Governor Wolf Vetoes Senate Bill 1

Jul 09, 2015, 12:22 ET from Pennsylvania Office of the Governor

HARRISBURG, Pa., July 9, 2015 /PRNewswire-USNewswire/ -- Governor Tom Wolf today vetoed Senate Bill 1. The governor released the following statement:

"I understand the need for pension reform, but this legislation provides no immediate cost savings to taxpayers and does not maximize long-term savings for taxpayers. We need pension reform that works. There are provisions within this legislation, which as part of a comprehensive pension proposal I could support; however, Senate Bill 1 does not address the problems facing our pension system comprehensively and fairly.

"The plan I delivered to the General Assembly would save at least $10 billion, while at the same time ensuring that the commonwealth will make all actuarially required contributions to fund our future pension obligations and reducing the burden placed on the commonwealth and school districts in the short term. Since my budget proposal I have found and shared an added $7 billion in savings, a total of $17 billion in savings to our retirement systems, which I have communicated to the General Assembly. Furthermore, the plan I proposed would reduce the over $700 million in fees paid annually to Wall Street firms to manage our investments, Senate Bill 1 does not address these excessive fees.

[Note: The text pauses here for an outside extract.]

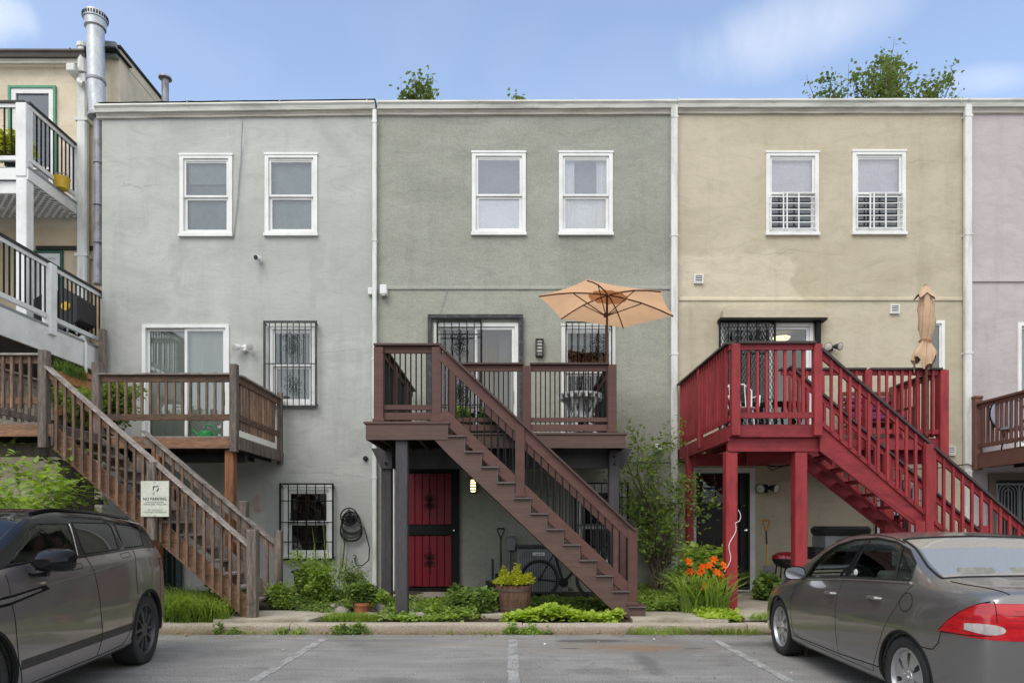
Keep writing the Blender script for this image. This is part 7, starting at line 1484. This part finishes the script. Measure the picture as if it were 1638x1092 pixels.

"This legislation was pushed through without negotiation by Republicans along with an unbalanced budget, and this legislation produces no savings to our deficit in the next fiscal year. We need a comprehensive agreement on the issues facing Pennsylvania including education funding, the need for a commonsense severance tax on natural gas, balancing our budget for the long term, and pension reform.

"Furthermore, during my consideration of this legislation, it became clear that this legislation violates federal tax law as it would be considered an impermissible cash or deferred arrangement (CODA). In addition, the bill forces newly-hired employees to pay down the unfunded liability of existing pension plans, caused by years of government failure to make necessary payments, while denying those new employees the full benefit of their contributions. 

"I urge the General Assembly to resume negotiations and work to enact a comprehensive plan that will balance our budget, invest in our schools, make oil and gas companies pay their fair share, and solve Pennsylvania's pension problem."